### Supplied data

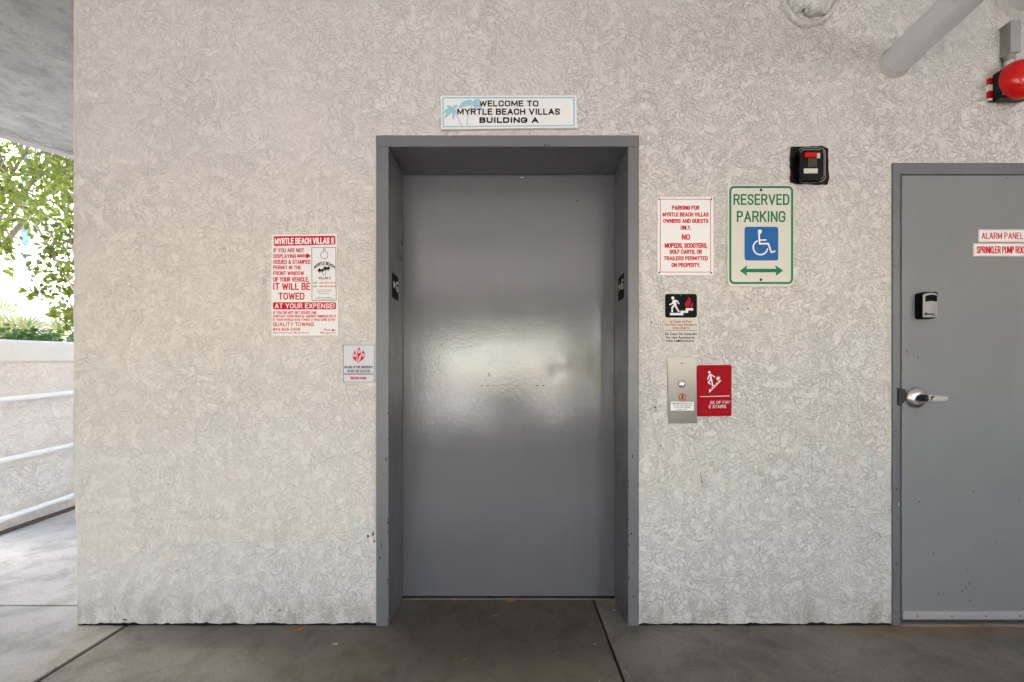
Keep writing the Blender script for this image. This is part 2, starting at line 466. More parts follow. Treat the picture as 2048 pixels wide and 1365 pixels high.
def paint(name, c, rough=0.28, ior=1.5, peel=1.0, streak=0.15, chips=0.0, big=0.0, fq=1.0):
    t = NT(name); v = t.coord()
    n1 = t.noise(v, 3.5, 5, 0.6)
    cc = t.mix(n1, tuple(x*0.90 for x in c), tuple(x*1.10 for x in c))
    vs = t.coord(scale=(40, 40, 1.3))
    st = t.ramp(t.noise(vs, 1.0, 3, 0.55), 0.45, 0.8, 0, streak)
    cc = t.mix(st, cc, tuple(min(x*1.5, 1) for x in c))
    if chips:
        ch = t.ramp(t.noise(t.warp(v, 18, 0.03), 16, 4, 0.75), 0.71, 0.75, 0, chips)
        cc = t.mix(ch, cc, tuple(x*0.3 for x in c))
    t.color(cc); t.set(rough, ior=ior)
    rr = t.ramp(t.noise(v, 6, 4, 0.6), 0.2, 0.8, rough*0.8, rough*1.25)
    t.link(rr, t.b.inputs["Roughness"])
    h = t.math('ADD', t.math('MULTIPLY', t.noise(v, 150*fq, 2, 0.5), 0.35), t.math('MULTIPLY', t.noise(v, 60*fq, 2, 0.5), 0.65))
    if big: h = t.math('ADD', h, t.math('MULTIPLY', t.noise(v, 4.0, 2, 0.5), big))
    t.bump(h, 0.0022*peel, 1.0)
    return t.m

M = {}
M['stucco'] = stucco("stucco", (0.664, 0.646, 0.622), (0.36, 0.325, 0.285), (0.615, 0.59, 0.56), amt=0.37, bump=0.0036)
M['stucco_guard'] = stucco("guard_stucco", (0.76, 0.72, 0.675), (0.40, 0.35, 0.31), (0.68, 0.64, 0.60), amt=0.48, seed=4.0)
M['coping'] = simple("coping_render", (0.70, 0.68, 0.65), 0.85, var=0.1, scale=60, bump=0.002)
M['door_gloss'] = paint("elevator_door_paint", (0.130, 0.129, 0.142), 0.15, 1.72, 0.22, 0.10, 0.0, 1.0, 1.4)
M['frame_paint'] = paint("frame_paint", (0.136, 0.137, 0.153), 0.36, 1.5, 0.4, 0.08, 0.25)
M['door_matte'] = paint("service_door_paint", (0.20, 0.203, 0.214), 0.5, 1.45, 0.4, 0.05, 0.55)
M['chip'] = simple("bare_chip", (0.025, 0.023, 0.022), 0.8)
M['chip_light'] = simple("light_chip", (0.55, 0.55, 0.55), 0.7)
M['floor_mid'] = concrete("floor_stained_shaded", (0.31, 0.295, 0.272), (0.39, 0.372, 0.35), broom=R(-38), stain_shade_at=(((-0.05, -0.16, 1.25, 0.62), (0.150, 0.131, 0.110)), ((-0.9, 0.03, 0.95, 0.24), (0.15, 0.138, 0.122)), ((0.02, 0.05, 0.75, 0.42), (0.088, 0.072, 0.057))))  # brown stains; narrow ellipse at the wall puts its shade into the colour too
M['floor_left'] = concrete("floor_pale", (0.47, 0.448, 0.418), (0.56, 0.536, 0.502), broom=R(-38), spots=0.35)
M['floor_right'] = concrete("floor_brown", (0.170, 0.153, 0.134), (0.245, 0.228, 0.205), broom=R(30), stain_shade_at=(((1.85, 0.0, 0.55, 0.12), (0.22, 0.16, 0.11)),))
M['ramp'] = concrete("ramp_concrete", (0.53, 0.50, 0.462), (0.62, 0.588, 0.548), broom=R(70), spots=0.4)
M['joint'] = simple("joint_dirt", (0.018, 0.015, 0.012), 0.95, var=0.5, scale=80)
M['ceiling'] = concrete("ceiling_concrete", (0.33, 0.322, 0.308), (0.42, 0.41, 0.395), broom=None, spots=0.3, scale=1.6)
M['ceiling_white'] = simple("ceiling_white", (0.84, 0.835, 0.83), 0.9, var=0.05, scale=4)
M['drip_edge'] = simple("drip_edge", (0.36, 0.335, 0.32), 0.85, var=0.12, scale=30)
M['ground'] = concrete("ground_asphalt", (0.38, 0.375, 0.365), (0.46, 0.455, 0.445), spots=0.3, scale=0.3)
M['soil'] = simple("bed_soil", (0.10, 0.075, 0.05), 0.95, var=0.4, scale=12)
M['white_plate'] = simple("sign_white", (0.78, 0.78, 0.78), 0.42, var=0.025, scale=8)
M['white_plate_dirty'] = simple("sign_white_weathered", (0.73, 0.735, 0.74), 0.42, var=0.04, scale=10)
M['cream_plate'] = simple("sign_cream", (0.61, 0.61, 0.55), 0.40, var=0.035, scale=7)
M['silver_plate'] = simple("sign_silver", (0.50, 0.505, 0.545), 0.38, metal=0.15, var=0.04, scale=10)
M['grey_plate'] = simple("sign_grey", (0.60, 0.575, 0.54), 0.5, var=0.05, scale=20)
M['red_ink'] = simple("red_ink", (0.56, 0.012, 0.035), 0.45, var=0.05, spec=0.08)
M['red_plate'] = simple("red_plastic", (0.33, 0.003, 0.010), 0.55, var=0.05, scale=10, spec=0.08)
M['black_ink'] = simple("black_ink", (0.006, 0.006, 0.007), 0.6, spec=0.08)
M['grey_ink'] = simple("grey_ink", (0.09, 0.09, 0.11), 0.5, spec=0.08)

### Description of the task
Quote, please, every line of the material above from its start through the line that has "0.55, 0.55), 0.7)", reproducing the words exactly and dropping any images.

### Reply
Keep writing the Blender script for this image. This is part 2, starting at line 466. More parts follow. Treat the picture as 2048 pixels wide and 1365 pixels high.
def paint(name, c, rough=0.28, ior=1.5, peel=1.0, streak=0.15, chips=0.0, big=0.0, fq=1.0):
    t = NT(name); v = t.coord()
    n1 = t.noise(v, 3.5, 5, 0.6)
    cc = t.mix(n1, tuple(x*0.90 for x in c), tuple(x*1.10 for x in c))
    vs = t.coord(scale=(40, 40, 1.3))
    st = t.ramp(t.noise(vs, 1.0, 3, 0.55), 0.45, 0.8, 0, streak)
    cc = t.mix(st, cc, tuple(min(x*1.5, 1) for x in c))
    if chips:
        ch = t.ramp(t.noise(t.warp(v, 18, 0.03), 16, 4, 0.75), 0.71, 0.75, 0, chips)
        cc = t.mix(ch, cc, tuple(x*0.3 for x in c))
    t.color(cc); t.set(rough, ior=ior)
    rr = t.ramp(t.noise(v, 6, 4, 0.6), 0.2, 0.8, rough*0.8, rough*1.25)
    t.link(rr, t.b.inputs["Roughness"])
    h = t.math('ADD', t.math('MULTIPLY', t.noise(v, 150*fq, 2, 0.5), 0.35), t.math('MULTIPLY', t.noise(v, 60*fq, 2, 0.5), 0.65))
    if big: h = t.math('ADD', h, t.math('MULTIPLY', t.noise(v, 4.0, 2, 0.5), big))
    t.bump(h, 0.0022*peel, 1.0)
    return t.m

M = {}
M['stucco'] = stucco("stucco", (0.664, 0.646, 0.622), (0.36, 0.325, 0.285), (0.615, 0.59, 0.56), amt=0.37, bump=0.0036)
M['stucco_guard'] = stucco("guard_stucco", (0.76, 0.72, 0.675), (0.40, 0.35, 0.31), (0.68, 0.64, 0.60), amt=0.48, seed=4.0)
M['coping'] = simple("coping_render", (0.70, 0.68, 0.65), 0.85, var=0.1, scale=60, bump=0.002)
M['door_gloss'] = paint("elevator_door_paint", (0.130, 0.129, 0.142), 0.15, 1.72, 0.22, 0.10, 0.0, 1.0, 1.4)
M['frame_paint'] = paint("frame_paint", (0.136, 0.137, 0.153), 0.36, 1.5, 0.4, 0.08, 0.25)
M['door_matte'] = paint("service_door_paint", (0.20, 0.203, 0.214), 0.5, 1.45, 0.4, 0.05, 0.55)
M['chip'] = simple("bare_chip", (0.025, 0.023, 0.022), 0.8)
M['chip_light'] = simple("light_chip", (0.55, 0.55, 0.55), 0.7)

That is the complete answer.